Im Dezember finden in Russland schließlich Parlamentswahlen statt, im April 2004 steht Präsident Putin zur Wiederwahl. Und dieser sei bereits im Vorfeld darum bemüht, politisch gefährliche Konkurrenten aus dem Weg zu schaffen.

Wie zum Beispiel Chodorkowski. Er gehört nach Aussage von politischen Fachleuten zum liberalen Block, der mit der russischen Einheitspartei um Putin und den Kommunisten um die Macht im Kreml buhlt. Überdies sei Chodorkowski eine politisch wie wirtschaftlich sehr einflussreiche Person. Alleine mit seinem geschätzten Privatvermögen in Höhe von 30 Milliarden $ gehört diesem Mann etwa 5% des gesamten russischen Bruttoinlandsprodukts, was ihm dem Namen "Bill Gates von Russland" eingebracht hat.

Doch wie kam es zu dieser Ausnahmestellung? Chodorkowski wird unter anderem vorgeworfen, sich durch die Notlage von anderen finanziell bereichert zu haben und diese Vorteile konsequent und rücksichtslos ausgespielt zu haben. Es könne nicht angehen, dass 20-30 Menschen in Russland, aus der Not geboren über wenige Wochen superreich geworden sind, während die Mehrheit des Volkes sich gerade mal eben über Wasser halten kann, erklärt ein Regierungsmitarbeiter.
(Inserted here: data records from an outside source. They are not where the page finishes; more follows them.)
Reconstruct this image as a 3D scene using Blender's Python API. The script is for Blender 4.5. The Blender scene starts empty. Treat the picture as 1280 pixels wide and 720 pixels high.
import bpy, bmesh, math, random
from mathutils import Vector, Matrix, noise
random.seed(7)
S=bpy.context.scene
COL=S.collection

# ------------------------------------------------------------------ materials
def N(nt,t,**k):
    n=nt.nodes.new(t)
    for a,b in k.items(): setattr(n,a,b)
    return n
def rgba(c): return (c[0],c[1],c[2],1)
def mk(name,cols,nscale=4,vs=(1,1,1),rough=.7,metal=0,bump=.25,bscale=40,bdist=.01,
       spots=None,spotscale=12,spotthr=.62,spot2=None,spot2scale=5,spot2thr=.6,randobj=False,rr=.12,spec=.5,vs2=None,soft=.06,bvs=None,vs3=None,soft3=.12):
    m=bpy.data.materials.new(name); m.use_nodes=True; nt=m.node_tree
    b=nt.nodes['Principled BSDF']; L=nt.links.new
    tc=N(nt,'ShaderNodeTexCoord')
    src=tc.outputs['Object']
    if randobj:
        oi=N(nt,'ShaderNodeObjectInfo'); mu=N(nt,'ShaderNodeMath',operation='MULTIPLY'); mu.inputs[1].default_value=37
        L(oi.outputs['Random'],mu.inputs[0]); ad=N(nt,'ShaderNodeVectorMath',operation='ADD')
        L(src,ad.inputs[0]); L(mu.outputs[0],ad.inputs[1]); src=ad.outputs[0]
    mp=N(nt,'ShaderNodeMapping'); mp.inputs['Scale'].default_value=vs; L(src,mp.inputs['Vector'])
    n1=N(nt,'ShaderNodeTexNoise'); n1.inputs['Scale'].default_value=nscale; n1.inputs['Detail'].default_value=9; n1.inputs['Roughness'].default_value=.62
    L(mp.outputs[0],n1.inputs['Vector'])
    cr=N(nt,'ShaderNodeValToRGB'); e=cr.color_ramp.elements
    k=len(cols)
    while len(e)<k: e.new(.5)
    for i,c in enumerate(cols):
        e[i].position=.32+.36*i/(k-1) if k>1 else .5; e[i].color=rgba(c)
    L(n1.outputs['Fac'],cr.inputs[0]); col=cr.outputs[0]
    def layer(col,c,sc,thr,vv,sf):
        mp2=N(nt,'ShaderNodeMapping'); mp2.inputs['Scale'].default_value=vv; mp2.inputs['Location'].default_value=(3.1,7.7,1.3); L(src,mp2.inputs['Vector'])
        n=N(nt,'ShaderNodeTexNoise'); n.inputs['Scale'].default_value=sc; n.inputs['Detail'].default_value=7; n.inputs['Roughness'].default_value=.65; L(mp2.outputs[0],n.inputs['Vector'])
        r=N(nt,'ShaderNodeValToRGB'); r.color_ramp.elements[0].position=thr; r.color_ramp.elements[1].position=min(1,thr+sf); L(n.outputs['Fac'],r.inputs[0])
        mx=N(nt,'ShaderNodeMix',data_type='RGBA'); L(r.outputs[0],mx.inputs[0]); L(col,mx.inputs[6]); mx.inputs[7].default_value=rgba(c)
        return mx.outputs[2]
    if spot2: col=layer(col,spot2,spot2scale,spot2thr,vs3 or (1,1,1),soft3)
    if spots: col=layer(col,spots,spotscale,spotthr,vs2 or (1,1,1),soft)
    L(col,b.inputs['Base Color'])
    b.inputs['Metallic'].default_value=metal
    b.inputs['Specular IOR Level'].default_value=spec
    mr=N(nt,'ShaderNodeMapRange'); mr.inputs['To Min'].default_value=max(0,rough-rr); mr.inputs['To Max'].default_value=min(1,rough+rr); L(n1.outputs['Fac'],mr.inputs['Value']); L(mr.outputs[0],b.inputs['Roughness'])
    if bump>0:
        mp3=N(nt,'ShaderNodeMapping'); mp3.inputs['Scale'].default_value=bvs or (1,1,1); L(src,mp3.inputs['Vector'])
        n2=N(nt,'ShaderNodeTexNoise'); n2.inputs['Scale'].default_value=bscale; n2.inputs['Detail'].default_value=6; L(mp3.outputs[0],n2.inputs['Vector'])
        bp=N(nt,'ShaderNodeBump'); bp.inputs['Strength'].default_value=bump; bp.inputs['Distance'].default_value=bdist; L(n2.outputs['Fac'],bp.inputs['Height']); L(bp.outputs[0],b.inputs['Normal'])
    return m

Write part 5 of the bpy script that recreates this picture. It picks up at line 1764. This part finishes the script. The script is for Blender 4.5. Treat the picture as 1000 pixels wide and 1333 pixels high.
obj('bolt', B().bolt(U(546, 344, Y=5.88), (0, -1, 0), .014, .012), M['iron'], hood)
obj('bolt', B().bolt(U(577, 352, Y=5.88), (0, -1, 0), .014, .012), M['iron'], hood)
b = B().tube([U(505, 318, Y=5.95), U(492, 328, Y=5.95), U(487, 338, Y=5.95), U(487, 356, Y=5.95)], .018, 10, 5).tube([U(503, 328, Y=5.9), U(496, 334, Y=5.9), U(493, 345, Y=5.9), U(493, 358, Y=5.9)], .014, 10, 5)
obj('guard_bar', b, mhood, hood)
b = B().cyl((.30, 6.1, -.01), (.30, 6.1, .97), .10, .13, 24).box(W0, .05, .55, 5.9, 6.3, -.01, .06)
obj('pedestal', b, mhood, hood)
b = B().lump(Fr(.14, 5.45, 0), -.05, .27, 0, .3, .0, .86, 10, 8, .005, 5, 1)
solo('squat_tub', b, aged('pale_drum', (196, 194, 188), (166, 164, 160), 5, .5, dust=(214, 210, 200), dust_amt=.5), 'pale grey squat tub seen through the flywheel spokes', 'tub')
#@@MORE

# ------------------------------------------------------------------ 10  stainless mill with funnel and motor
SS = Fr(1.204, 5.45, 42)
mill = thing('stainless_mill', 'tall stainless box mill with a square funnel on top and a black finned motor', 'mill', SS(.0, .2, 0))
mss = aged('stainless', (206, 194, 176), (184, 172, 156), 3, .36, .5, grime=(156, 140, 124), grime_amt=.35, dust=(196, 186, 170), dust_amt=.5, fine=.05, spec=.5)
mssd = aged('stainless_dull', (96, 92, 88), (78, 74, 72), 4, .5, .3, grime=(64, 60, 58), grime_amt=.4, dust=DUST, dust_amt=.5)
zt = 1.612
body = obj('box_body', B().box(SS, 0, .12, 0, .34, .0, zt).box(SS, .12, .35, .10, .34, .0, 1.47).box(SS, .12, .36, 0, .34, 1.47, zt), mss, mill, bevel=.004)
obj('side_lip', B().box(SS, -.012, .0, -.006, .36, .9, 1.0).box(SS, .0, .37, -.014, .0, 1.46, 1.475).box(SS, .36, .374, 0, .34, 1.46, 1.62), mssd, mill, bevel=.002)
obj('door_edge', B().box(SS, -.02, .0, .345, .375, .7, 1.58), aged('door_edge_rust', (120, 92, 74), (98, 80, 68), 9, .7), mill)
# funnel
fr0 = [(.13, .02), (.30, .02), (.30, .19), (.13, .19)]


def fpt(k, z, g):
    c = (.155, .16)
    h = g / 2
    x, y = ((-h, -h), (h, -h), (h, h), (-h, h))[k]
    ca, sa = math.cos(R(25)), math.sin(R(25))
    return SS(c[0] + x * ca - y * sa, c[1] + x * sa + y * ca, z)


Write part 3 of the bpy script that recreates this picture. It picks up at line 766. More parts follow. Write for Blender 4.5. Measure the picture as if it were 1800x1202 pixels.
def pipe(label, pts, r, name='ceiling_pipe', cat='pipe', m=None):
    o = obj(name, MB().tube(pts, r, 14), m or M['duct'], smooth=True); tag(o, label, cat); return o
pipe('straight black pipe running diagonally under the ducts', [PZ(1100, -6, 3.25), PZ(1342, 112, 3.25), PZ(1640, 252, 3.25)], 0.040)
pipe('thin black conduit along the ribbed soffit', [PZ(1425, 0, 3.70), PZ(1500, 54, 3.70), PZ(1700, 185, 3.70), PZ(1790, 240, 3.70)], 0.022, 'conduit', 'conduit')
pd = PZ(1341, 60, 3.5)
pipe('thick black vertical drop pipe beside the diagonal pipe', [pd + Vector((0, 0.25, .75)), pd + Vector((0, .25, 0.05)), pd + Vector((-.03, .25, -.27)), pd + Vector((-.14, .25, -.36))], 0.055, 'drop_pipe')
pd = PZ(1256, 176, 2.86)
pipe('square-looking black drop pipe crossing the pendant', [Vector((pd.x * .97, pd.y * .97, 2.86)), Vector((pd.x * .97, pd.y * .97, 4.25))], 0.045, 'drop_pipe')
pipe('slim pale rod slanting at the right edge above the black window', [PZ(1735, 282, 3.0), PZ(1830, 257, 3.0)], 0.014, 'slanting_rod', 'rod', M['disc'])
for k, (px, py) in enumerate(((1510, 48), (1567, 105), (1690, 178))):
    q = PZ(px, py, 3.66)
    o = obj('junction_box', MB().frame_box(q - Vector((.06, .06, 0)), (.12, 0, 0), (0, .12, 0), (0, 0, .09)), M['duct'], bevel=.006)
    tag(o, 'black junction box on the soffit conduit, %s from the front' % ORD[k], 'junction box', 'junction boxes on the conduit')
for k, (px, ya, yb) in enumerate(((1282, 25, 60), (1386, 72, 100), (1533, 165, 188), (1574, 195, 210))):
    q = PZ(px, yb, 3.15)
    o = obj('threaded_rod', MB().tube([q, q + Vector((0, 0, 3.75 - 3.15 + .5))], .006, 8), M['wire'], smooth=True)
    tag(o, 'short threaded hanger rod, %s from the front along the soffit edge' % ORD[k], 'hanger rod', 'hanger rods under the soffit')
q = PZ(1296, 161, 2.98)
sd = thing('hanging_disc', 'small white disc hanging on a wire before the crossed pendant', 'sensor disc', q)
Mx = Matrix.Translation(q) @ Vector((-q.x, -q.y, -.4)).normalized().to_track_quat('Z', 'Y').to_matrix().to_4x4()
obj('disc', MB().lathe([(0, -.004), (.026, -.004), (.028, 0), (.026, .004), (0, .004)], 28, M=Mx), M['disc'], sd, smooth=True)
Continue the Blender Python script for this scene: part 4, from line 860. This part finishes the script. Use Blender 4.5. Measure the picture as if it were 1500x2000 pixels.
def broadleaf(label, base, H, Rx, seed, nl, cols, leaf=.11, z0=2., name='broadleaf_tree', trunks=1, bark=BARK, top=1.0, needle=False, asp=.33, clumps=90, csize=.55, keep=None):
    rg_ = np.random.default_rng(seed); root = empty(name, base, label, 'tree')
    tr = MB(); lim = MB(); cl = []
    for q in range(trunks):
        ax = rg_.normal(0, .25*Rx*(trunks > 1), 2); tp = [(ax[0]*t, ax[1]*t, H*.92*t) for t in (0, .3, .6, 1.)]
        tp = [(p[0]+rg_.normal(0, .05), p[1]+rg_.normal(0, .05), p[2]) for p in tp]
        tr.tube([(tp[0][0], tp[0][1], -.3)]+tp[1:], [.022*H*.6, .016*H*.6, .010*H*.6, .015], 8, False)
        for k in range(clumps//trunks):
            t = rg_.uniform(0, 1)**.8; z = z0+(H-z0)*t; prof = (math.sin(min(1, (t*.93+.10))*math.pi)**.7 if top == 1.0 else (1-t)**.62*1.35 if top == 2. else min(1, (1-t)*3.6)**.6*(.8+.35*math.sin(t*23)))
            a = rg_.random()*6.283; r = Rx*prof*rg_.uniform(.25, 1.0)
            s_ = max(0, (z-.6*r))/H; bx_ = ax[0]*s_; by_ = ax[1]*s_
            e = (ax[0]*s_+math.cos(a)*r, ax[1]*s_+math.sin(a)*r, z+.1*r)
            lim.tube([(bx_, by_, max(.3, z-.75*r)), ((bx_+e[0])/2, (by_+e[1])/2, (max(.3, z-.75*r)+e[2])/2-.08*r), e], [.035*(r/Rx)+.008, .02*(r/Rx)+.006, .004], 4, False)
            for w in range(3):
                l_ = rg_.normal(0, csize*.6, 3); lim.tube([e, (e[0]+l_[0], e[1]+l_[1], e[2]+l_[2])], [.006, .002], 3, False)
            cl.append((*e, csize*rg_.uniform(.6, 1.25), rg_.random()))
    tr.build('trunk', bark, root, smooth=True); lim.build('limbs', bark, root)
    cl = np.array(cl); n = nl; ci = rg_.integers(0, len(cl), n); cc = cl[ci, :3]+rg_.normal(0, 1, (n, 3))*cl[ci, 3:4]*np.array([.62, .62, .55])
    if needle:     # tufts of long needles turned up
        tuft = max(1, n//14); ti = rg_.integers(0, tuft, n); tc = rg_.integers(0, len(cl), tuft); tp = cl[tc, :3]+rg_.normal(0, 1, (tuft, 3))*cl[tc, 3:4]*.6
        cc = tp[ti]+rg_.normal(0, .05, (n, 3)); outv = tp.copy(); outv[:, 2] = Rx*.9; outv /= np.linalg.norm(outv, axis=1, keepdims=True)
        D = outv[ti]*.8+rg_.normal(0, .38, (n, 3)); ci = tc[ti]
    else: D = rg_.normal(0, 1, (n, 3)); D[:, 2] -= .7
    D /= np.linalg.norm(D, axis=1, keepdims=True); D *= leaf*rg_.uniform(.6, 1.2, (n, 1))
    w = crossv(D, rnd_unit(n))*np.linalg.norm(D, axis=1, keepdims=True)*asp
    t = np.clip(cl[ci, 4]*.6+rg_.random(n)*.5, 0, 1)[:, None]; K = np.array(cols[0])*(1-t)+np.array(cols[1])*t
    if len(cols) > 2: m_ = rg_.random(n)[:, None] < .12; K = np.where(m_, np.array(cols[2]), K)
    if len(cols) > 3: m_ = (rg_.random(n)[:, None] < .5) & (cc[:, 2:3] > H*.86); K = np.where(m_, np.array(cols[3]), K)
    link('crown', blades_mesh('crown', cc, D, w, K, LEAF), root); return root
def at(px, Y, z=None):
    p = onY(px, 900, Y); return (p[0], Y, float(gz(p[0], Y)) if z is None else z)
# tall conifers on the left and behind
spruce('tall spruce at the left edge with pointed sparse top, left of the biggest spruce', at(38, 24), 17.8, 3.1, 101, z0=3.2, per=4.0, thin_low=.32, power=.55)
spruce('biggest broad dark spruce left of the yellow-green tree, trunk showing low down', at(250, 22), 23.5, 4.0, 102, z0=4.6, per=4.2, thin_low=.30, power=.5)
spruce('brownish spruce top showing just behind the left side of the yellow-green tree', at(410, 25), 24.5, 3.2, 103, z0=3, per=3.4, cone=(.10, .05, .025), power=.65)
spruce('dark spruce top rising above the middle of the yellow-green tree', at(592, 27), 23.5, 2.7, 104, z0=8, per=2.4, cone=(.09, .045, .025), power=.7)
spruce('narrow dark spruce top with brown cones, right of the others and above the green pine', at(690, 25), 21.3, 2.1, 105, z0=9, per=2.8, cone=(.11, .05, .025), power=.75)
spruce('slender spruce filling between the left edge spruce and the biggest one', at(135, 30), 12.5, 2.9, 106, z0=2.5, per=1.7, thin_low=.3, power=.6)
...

Dennoch soll Yukos kein Präzedenzfall bleiben. Präsident Putin hat unterstrichen, dass jeder Mensch in Russland vor Gericht gleich behandelt werde, unabhängig von der Vermögenslage. Bei Chodorkowski gehe es um ein rein persönliches Schicksal. Die Verunsicherung unter der Anlegern bleibt dennoch.